= What to do =
Please retype the records below exactly, leaving out any pictures.

[Start of Materials provided]

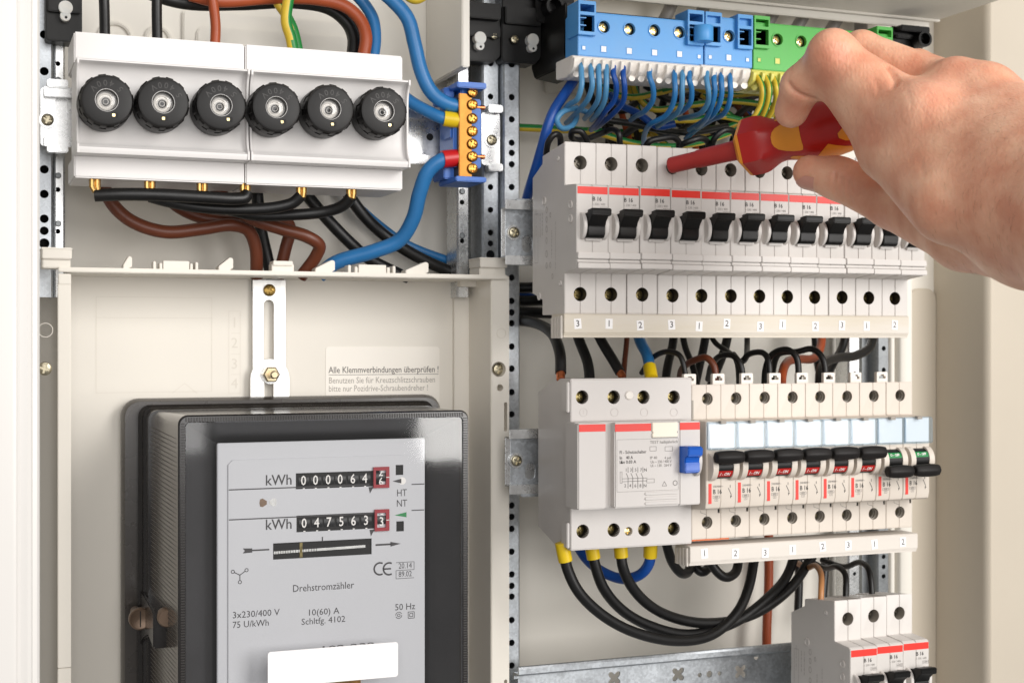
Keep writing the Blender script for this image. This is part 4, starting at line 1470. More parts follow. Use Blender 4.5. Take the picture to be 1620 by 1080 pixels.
def side_marks(root):
    """faint approval marks on the flank of the first device of a row"""
    m = MB()
    x = 0.04

    def ql(y0, z0, y1, z1, w):
        d = Vector((y1 - y0, z1 - z0))
        n = Vector((-d.y, d.x)).normalized() * w / 2
        m.add([(x, y0 + n.x, z0 + n.y), (x, y1 + n.x, z1 + n.y), (x, y1 - n.x, z1 - n.y), (x, y0 - n.x, z0 - n.y)], [(0, 1, 2, 3)])
    for (yc, za, zb, w) in ((30, -34, -46, 0.5), (33, -34, -46, 0.5), (38.5, -32, -46, 0.35), (17, -44, -58, 0.5), (12, -40, -64, 0.35)):
        z = za
        while z > zb:
            l = random.uniform(0.6, 2.0)
            ql(yc, z, yc, z - l, w)
            z -= l + random.uniform(0.3, 0.8)
    for (yc, zc, r) in ((24, -33, 1.6), (24, -38, 1.5), (24, -43, 1.7), (24, -49, 1.5), (19, -36, 1.2), (24, -56, 1.7), (19, -62, 1.4), (24, -62, 1.5), (16, -68, 1.3)):
        for k in range(10):
            a0, a1 = 2 * math.pi * k / 10, 2 * math.pi * (k + 1) / 10
            ql(yc + r * 0.7 * math.cos(a0), zc + r * math.sin(a0), yc + r * 0.7 * math.cos(a1), zc + r * math.sin(a1), 0.35)
    ql(36, -34, 36, -60, 0.25)
    ql(40.5, -34, 40.5, -60, 0.25)
    ql(36, -34, 40.5, -34, 0.25)
    ql(36, -60, 40.5, -60, 0.25)
    o = m.build('side_print', 'side_ink', root, (0, 0, 0))
    o['kind'] = 'stuff'
    m2 = MB()
    for (yc, zc, r) in ((8, -8, 1.2), (27, -28, 2.4), (34, -78, 2.0), (5, -72, 1.4), (-8, -33, 2.2), (-8, -40, 2.2)):
        m2.lathe([(r, 0), (r, -0.5), (r * 0.75, -0.7), (r * 0.6, -0.3), (0.05, -0.3)], (w0_side, yc, zc), 'x', 18)
    m2.build('side_rivet', 'breaker', root, (0, 0, 0), ang=40)['kind'] = 'stuff'


w0_side = 0.12
ba = make_breaker_a()
x_r1, z_r1 = XZ(893, 223.5, YT)
ordn = ['first', 'second', 'third', 'fourth', 'fifth', 'sixth', 'seventh', 'eighth', 'ninth', 'tenth', 'eleventh', 'twelfth']
NUM1 = '312312312312'
GAPS = {0: 0, 1: 0.0, 2: 0.25, 3: 0.55}
row1 = []
for i in range(12):
    o = ba if i == 0 else copy_tree(ba)
    dx = 0.0
    for k in (2, 3, 6, 9):
        if i >= k:
            dx += 0.22
    o.location = Vector((x_r1 + i * (W - 0.06) + dx, YT + random.uniform(-0.2, 0.2), z_r1 + random.uniform(-0.15, 0.15))) * MM
    o['label'] = ('%s grey breaker from the left in the upper row, above the tag numbered %s' % (ordn[i], NUM1[i])) if i not in (3,) else \
        'fourth grey breaker from the left in the upper row, touched by the screwdriver tip'
    o.rotation_euler = (random.uniform(-0.004, 0.004), 0, random.uniform(-0.004, 0.004))
    row1.append(o)
xb3, zb3 = XZ(1320, 950, YT)
low = []
for i in range(3):
    o = copy_tree(ba)
    o.location = Vector((xb3 + i * (W + 0.3), YT + (0, 1.2, 2.0)[i], zb3 + (0, 0.2, 0.4)[i])) * MM
    o['label'] = ['left breaker of the three at the bottom right corner', 'middle breaker of the three at the bottom right corner',
                  'right breaker of the three at the bottom right corner'][i]
    low.append(o)
side_marks(row1[0])
side_marks(low[0])

# thin dark joints: a black membrane deep between the devices keeps the gaps dark
# ================================================================ NUMBER STRIPS


def number_strip(label, x0, x1, z0, z1, Y, nums, seed, slope=0.0, wear=False):
    t = thing('number_strip', label, 'label strip', (x0, Y, z0), 'number strips below the breaker rows')
    h = z1 - z0
    prof = [(Y, z1), (Y - 0.6, z1 - 0.5), (Y - 0.6, z0 + h * 0.2), (Y, z0 + h * 0.18), (Y, z0 + h * 0.12), (Y + 0.6, z0 + h * 0.1), (Y + 0.6, z0), (Y + 16, z0), (Y + 16, z1)]
    MB().prism(prof, 'x', x0, x1).build('strip', 'strip_worn' if wear else 'strip', t, bevel=0.2)
    # ribbed end cap on the left
    for k in range(4):
        MB().box(x0 - 1.2, x0 - 0.05, Y + 1 + k * 3.6, Y + 3.6 + k * 3.6, z0 - 0.4, z1 - 1 - k * 0.3).build('end_fin', 'strip', t, bevel=0.25)
    for (px, py, ch) in nums:
        p = P(px, py, Y - 0.7)
        a = random.uniform(-0.1, 0.1)
        q = MB()
        hw, hh = 2.0, 2.6
        ca, sa = math.cos(a), math.sin(a)
        q.prism([(p.x + u * ca - v * sa, p.z + u * sa + v * ca) for u, v in ((-hw, -hh), (hw, -hh), (hw, hh), (-hw, hh))], 'y', Y - 0.78, Y - 0.61)
        g = q.build('number_tag', 'white', t)
        s = MB()
        put_text(s, ch, p.x, Y - 0.8, p.z, 4.6, 0.03, rot=a)
        s.build('digit', 'ink', g)
    return t


M['strip_worn'] = material('worn_strip_plastic', (212, 205, 195), 0.45, var=0.03, scale=30, stretch=(0.25, 1, 2.2), col2=(205, 194, 172))
YSt = 662.0
sx0, sx1 = XZ(892, 505, YSt)[0], XZ(1437, 505, YSt)[0]
sz1, sz0 = XZ(1160, 498, YSt)[1], XZ(1160, 534, YSt)[1]
number_strip('worn grey number strip under the upper breaker row', sx0, sx1, sz0, sz1, YSt,
             [(x, y, c_) for x, y, c_ in zip((914, 963.5, 1013, 1062.5, 1106, 1150, 1203, 1238, 1290, 1332, 1371, 1415.5),
                                              (512, 512, 514.5, 513.5, 516, 512, 516.5, 513.5, 516, 514.5, 515.5, 514), NUM1)], 1, wear=True)
sx0, sx1 = XZ(1091, 880, YSt)[0], XZ(1451, 870, YSt)[0]
sz1, sz0 = XZ(1270, 853.5, YSt)[1], XZ(1270, 883.5, YSt)[1]
number_strip('clean cream number strip under the lower breaker row', sx0, sx1, sz0, sz1, YSt,
             [(1114.5, 875, '1'), (1163.5, 875, '2'), (1210.5, 874, '3'), (1254, 869, '1'), (1301.5, 864, '2'), (1342, 862, '3'), (1383.5, 860.5, '1'), (1428.5, 857, '2')], 2)


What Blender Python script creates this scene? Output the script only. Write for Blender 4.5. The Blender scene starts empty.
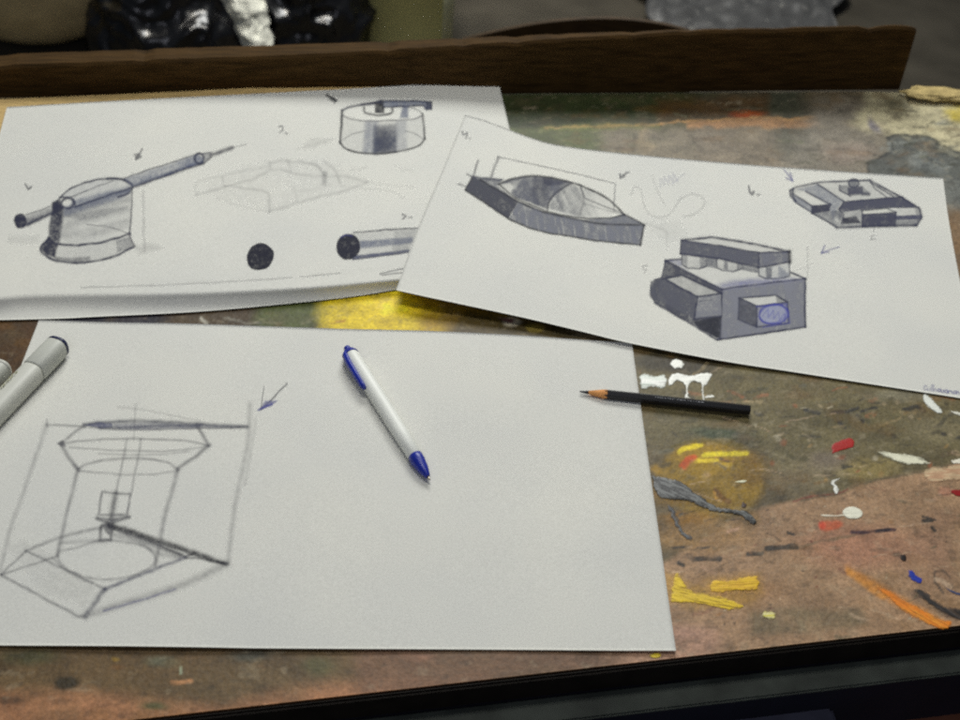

[End of Materials provided]

= Expected answer =
Keep writing the Blender script for this image. This is part 4, starting at line 1470. More parts follow. Use Blender 4.5. Take the picture to be 1620 by 1080 pixels.
def side_marks(root):
    """faint approval marks on the flank of the first device of a row"""
    m = MB()
    x = 0.04

    def ql(y0, z0, y1, z1, w):
        d = Vector((y1 - y0, z1 - z0))
        n = Vector((-d.y, d.x)).normalized() * w / 2
        m.add([(x, y0 + n.x, z0 + n.y), (x, y1 + n.x, z1 + n.y), (x, y1 - n.x, z1 - n.y), (x, y0 - n.x, z0 - n.y)], [(0, 1, 2, 3)])
    for (yc, za, zb, w) in ((30, -34, -46, 0.5), (33, -34, -46, 0.5), (38.5, -32, -46, 0.35), (17, -44, -58, 0.5), (12, -40, -64, 0.35)):
        z = za
        while z > zb:
            l = random.uniform(0.6, 2.0)
            ql(yc, z, yc, z - l, w)
            z -= l + random.uniform(0.3, 0.8)
    for (yc, zc, r) in ((24, -33, 1.6), (24, -38, 1.5), (24, -43, 1.7), (24, -49, 1.5), (19, -36, 1.2), (24, -56, 1.7), (19, -62, 1.4), (24, -62, 1.5), (16, -68, 1.3)):
        for k in range(10):
            a0, a1 = 2 * math.pi * k / 10, 2 * math.pi * (k + 1) / 10
            ql(yc + r * 0.7 * math.cos(a0), zc + r * math.sin(a0), yc + r * 0.7 * math.cos(a1), zc + r * math.sin(a1), 0.35)
    ql(36, -34, 36, -60, 0.25)
    ql(40.5, -34, 40.5, -60, 0.25)
    ql(36, -34, 40.5, -34, 0.25)
    ql(36, -60, 40.5, -60, 0.25)
    o = m.build('side_print', 'side_ink', root, (0, 0, 0))
    o['kind'] = 'stuff'
    m2 = MB()
    for (yc, zc, r) in ((8, -8, 1.2), (27, -28, 2.4), (34, -78, 2.0), (5, -72, 1.4), (-8, -33, 2.2), (-8, -40, 2.2)):
        m2.lathe([(r, 0), (r, -0.5), (r * 0.75, -0.7), (r * 0.6, -0.3), (0.05, -0.3)], (w0_side, yc, zc), 'x', 18)
    m2.build('side_rivet', 'breaker', root, (0, 0, 0), ang=40)['kind'] = 'stuff'


w0_side = 0.12
ba = make_breaker_a()
x_r1, z_r1 = XZ(893, 223.5, YT)
ordn = ['first', 'second', 'third', 'fourth', 'fifth', 'sixth', 'seventh', 'eighth', 'ninth', 'tenth', 'eleventh', 'twelfth']
NUM1 = '312312312312'
GAPS = {0: 0, 1: 0.0, 2: 0.25, 3: 0.55}
row1 = []
for i in range(12):
    o = ba if i == 0 else copy_tree(ba)
    dx = 0.0
    for k in (2, 3, 6, 9):
        if i >= k:
            dx += 0.22
    o.location = Vector((x_r1 + i * (W - 0.06) + dx, YT + random.uniform(-0.2, 0.2), z_r1 + random.uniform(-0.15, 0.15))) * MM
    o['label'] = ('%s grey breaker from the left in the upper row, above the tag numbered %s' % (ordn[i], NUM1[i])) if i not in (3,) else \
        'fourth grey breaker from the left in the upper row, touched by the screwdriver tip'
    o.rotation_euler = (random.uniform(-0.004, 0.004), 0, random.uniform(-0.004, 0.004))
    row1.append(o)
xb3, zb3 = XZ(1320, 950, YT)
low = []
for i in range(3):
    o = copy_tree(ba)
    o.location = Vector((xb3 + i * (W + 0.3), YT + (0, 1.2, 2.0)[i], zb3 + (0, 0.2, 0.4)[i])) * MM
    o['label'] = ['left breaker of the three at the bottom right corner', 'middle breaker of the three at the bottom right corner',
                  'right breaker of the three at the bottom right corner'][i]
    low.append(o)
side_marks(row1[0])
side_marks(low[0])

# thin dark joints: a black membrane deep between the devices keeps the gaps dark
# ================================================================ NUMBER STRIPS


def number_strip(label, x0, x1, z0, z1, Y, nums, seed, slope=0.0, wear=False):
    t = thing('number_strip', label, 'label strip', (x0, Y, z0), 'number strips below the breaker rows')
    h = z1 - z0
    prof = [(Y, z1), (Y - 0.6, z1 - 0.5), (Y - 0.6, z0 + h * 0.2), (Y, z0 + h * 0.18), (Y, z0 + h * 0.12), (Y + 0.6, z0 + h * 0.1), (Y + 0.6, z0), (Y + 16, z0), (Y + 16, z1)]
    MB().prism(prof, 'x', x0, x1).build('strip', 'strip_worn' if wear else 'strip', t, bevel=0.2)
    # ribbed end cap on the left
    for k in range(4):
        MB().box(x0 - 1.2, x0 - 0.05, Y + 1 + k * 3.6, Y + 3.6 + k * 3.6, z0 - 0.4, z1 - 1 - k * 0.3).build('end_fin', 'strip', t, bevel=0.25)
    for (px, py, ch) in nums:
        p = P(px, py, Y - 0.7)
        a = random.uniform(-0.1, 0.1)
        q = MB()
        hw, hh = 2.0, 2.6
        ca, sa = math.cos(a), math.sin(a)
        q.prism([(p.x + u * ca - v * sa, p.z + u * sa + v * ca) for u, v in ((-hw, -hh), (hw, -hh), (hw, hh), (-hw, hh))], 'y', Y - 0.78, Y - 0.61)
        g = q.build('number_tag', 'white', t)
        s = MB()
        put_text(s, ch, p.x, Y - 0.8, p.z, 4.6, 0.03, rot=a)
        s.build('digit', 'ink', g)
    return t


M['strip_worn'] = material('worn_strip_plastic', (212, 205, 195), 0.45, var=0.03, scale=30, stretch=(0.25, 1, 2.2), col2=(205, 194, 172))
YSt = 662.0
sx0, sx1 = XZ(892, 505, YSt)[0], XZ(1437, 505, YSt)[0]
sz1, sz0 = XZ(1160, 498, YSt)[1], XZ(1160, 534, YSt)[1]
number_strip('worn grey number strip under the upper breaker row', sx0, sx1, sz0, sz1, YSt,
             [(x, y, c_) for x, y, c_ in zip((914, 963.5, 1013, 1062.5, 1106, 1150, 1203, 1238, 1290, 1332, 1371, 1415.5),
                                              (512, 512, 514.5, 513.5, 516, 512, 516.5, 513.5, 516, 514.5, 515.5, 514), NUM1)], 1, wear=True)
sx0, sx1 = XZ(1091, 880, YSt)[0], XZ(1451, 870, YSt)[0]
sz1, sz0 = XZ(1270, 853.5, YSt)[1], XZ(1270, 883.5, YSt)[1]
number_strip('clean cream number strip under the lower breaker row', sx0, sx1, sz0, sz1, YSt,
             [(1114.5, 875, '1'), (1163.5, 875, '2'), (1210.5, 874, '3'), (1254, 869, '1'), (1301.5, 864, '2'), (1342, 862, '3'), (1383.5, 860.5, '1'), (1428.5, 857, '2')], 2)


What Blender Python script creates this scene? Output the script only. Write for Blender 4.5. The Blender scene starts empty.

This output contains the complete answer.